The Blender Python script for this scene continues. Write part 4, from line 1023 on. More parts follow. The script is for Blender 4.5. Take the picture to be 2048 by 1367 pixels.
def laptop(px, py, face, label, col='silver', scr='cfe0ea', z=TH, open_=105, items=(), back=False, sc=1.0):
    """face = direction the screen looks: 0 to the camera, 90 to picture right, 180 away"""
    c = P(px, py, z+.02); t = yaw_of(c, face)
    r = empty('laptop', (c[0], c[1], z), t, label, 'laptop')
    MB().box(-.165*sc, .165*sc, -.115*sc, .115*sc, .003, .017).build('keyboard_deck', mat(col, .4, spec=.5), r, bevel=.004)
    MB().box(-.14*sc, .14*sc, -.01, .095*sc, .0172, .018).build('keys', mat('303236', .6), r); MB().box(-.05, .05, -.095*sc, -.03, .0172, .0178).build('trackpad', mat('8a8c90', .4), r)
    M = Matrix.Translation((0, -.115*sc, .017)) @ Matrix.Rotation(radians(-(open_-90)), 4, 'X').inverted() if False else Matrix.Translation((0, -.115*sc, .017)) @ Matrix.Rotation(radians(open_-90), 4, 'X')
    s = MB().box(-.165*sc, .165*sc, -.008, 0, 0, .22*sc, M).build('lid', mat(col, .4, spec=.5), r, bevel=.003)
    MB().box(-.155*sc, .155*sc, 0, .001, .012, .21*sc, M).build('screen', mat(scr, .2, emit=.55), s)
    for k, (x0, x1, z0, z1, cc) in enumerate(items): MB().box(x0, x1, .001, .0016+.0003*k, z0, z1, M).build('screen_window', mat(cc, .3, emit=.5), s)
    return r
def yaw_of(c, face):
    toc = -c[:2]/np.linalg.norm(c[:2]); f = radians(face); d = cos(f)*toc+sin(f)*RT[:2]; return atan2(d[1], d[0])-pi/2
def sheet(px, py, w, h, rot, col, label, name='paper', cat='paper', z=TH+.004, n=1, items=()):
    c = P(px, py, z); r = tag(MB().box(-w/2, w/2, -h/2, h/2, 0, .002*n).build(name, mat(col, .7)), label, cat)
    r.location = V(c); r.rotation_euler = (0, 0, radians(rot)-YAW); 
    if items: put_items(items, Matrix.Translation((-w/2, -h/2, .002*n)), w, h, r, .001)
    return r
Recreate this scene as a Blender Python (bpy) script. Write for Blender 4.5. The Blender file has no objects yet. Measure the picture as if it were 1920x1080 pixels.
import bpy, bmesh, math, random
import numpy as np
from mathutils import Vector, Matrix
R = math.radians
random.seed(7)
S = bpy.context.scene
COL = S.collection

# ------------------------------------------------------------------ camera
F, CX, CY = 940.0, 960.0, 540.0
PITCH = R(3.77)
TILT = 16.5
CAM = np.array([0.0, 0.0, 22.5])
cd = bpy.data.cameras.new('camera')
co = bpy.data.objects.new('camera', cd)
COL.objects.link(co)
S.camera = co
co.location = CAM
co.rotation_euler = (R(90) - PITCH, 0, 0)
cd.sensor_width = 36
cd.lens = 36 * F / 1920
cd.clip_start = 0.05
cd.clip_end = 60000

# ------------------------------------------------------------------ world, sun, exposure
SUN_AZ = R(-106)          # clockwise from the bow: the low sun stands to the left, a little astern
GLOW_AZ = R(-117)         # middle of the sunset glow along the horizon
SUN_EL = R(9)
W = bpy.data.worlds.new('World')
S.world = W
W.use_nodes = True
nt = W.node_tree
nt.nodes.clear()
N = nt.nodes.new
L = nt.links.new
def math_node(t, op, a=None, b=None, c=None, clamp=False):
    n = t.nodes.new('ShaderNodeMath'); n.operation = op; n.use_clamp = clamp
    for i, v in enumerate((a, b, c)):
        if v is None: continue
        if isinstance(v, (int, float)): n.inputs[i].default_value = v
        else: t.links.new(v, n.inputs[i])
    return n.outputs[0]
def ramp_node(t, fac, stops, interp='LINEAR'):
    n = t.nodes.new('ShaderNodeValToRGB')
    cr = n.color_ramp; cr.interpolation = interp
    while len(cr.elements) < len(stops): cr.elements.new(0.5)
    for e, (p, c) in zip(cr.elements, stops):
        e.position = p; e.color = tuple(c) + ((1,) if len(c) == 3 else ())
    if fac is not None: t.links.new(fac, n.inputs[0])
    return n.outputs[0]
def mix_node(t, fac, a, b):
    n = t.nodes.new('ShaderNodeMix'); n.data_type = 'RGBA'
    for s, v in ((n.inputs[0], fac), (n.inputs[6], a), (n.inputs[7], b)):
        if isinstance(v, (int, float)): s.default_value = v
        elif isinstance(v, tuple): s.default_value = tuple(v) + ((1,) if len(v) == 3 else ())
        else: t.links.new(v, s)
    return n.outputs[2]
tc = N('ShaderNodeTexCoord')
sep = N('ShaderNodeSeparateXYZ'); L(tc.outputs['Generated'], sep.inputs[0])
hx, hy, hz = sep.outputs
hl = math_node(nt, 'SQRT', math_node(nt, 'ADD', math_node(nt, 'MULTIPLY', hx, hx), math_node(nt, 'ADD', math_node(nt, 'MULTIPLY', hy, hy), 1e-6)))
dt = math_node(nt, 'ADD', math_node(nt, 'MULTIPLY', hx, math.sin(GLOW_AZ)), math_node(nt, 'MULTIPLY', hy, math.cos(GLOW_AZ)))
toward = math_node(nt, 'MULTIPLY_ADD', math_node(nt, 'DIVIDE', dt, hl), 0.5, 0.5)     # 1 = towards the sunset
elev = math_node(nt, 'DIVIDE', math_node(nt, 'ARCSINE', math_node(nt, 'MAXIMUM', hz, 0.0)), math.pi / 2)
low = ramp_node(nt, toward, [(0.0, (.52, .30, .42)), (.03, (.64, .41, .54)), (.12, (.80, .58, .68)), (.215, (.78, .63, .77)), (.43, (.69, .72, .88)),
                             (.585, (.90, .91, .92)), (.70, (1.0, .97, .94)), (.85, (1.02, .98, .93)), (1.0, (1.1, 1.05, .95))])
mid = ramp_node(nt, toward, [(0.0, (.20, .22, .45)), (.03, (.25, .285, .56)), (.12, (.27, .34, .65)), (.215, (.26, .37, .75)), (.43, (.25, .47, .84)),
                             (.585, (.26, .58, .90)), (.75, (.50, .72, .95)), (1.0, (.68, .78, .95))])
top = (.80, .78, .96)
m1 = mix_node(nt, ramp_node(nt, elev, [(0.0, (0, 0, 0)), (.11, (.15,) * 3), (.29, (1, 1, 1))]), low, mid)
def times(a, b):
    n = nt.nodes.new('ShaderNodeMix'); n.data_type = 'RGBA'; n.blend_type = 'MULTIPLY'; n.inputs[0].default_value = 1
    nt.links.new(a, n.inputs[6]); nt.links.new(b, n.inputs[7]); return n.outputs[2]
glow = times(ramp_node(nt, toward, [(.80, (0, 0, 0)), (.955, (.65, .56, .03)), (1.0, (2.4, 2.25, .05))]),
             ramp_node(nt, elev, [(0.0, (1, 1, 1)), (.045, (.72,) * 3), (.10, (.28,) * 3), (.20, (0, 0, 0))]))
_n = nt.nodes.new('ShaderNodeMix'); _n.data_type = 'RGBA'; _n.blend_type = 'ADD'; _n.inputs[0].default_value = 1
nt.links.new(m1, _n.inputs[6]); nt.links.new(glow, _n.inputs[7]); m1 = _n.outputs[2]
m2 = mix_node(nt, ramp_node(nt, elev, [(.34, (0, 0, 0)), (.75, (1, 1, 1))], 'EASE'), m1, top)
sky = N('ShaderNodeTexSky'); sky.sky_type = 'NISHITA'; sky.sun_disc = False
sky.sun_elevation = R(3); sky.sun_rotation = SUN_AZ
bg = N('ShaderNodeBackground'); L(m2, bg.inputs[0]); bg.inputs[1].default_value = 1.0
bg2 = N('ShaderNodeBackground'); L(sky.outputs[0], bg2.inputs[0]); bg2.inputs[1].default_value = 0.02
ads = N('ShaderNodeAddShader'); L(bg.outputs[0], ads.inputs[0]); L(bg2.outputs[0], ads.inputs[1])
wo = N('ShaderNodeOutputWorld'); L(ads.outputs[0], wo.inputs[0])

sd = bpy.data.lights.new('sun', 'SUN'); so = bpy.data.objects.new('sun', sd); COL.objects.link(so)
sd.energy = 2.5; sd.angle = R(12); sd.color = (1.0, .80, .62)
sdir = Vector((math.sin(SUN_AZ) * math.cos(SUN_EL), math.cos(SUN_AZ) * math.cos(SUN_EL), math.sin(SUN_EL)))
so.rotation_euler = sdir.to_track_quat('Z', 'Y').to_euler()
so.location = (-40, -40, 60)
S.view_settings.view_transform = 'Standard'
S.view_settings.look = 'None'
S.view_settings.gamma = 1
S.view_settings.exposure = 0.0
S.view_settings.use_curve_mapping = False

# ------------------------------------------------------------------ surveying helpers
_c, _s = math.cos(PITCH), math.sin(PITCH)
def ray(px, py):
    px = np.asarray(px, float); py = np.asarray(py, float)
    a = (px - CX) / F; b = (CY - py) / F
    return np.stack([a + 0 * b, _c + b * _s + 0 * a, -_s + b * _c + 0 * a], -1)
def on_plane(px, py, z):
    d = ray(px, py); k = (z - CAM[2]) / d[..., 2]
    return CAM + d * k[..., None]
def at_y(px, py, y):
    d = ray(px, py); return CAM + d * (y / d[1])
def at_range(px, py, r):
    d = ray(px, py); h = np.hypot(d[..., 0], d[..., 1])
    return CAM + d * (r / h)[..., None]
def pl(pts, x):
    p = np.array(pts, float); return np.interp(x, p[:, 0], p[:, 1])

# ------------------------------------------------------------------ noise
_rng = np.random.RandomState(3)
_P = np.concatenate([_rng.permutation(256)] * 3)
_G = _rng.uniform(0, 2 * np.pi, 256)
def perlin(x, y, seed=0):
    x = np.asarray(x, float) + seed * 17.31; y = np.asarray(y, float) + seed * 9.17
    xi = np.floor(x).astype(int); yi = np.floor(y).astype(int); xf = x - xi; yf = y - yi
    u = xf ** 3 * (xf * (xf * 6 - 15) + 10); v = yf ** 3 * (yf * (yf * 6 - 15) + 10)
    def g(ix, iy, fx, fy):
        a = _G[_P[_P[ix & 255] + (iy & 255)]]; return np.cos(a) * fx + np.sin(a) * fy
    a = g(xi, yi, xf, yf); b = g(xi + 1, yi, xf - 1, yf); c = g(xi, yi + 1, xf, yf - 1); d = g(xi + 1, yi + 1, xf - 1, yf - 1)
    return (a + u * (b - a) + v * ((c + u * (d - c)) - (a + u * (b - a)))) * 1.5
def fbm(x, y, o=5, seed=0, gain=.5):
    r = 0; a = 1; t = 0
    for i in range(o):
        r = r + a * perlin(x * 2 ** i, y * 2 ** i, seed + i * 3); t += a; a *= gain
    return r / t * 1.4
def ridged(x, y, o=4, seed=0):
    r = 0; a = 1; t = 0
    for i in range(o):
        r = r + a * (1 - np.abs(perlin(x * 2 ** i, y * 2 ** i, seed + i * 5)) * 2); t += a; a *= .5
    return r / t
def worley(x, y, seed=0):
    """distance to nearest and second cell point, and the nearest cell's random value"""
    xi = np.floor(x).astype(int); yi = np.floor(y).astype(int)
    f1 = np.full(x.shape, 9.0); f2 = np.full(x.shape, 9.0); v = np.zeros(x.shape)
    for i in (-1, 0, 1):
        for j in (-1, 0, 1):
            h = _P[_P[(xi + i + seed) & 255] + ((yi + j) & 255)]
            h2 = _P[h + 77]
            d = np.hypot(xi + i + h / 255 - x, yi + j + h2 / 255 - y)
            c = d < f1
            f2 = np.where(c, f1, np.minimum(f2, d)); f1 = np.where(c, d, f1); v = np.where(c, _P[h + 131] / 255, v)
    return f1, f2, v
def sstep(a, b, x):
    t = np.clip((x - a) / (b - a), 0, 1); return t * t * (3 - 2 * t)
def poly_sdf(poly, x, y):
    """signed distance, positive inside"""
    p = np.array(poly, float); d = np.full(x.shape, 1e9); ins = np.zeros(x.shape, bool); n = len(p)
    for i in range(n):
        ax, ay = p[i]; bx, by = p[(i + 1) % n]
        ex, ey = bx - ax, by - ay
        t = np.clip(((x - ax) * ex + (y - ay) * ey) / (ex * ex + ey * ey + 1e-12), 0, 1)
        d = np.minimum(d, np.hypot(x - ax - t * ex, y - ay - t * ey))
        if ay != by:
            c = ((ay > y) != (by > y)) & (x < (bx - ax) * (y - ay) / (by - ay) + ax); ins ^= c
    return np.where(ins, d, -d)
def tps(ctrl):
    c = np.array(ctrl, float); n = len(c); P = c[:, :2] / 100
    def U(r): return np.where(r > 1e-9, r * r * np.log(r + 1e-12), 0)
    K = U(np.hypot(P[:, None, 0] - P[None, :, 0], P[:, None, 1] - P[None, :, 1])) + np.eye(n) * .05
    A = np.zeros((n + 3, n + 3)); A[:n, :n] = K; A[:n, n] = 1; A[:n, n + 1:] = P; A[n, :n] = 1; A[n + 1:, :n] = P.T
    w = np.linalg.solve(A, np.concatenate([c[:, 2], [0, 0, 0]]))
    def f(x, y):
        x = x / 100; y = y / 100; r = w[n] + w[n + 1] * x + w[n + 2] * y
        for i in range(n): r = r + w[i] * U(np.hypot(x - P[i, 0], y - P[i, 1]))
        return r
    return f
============
* [TASK PROMPT]:
Print exactly the lines from the line with "Recreate this scene" to the line with "cd.clip_end = 60000", both included, and nothing else.

* [ANSWER FOR THIS EXERCISE]:
Recreate this scene as a Blender Python (bpy) script. Write for Blender 4.5. The Blender file has no objects yet. Measure the picture as if it were 1920x1080 pixels.
import bpy, bmesh, math, random
import numpy as np
from mathutils import Vector, Matrix
R = math.radians
random.seed(7)
S = bpy.context.scene
COL = S.collection

# ------------------------------------------------------------------ camera
F, CX, CY = 940.0, 960.0, 540.0
PITCH = R(3.77)
TILT = 16.5
CAM = np.array([0.0, 0.0, 22.5])
cd = bpy.data.cameras.new('camera')
co = bpy.data.objects.new('camera', cd)
COL.objects.link(co)
S.camera = co
co.location = CAM
co.rotation_euler = (R(90) - PITCH, 0, 0)
cd.sensor_width = 36
cd.lens = 36 * F / 1920
cd.clip_start = 0.05
cd.clip_end = 60000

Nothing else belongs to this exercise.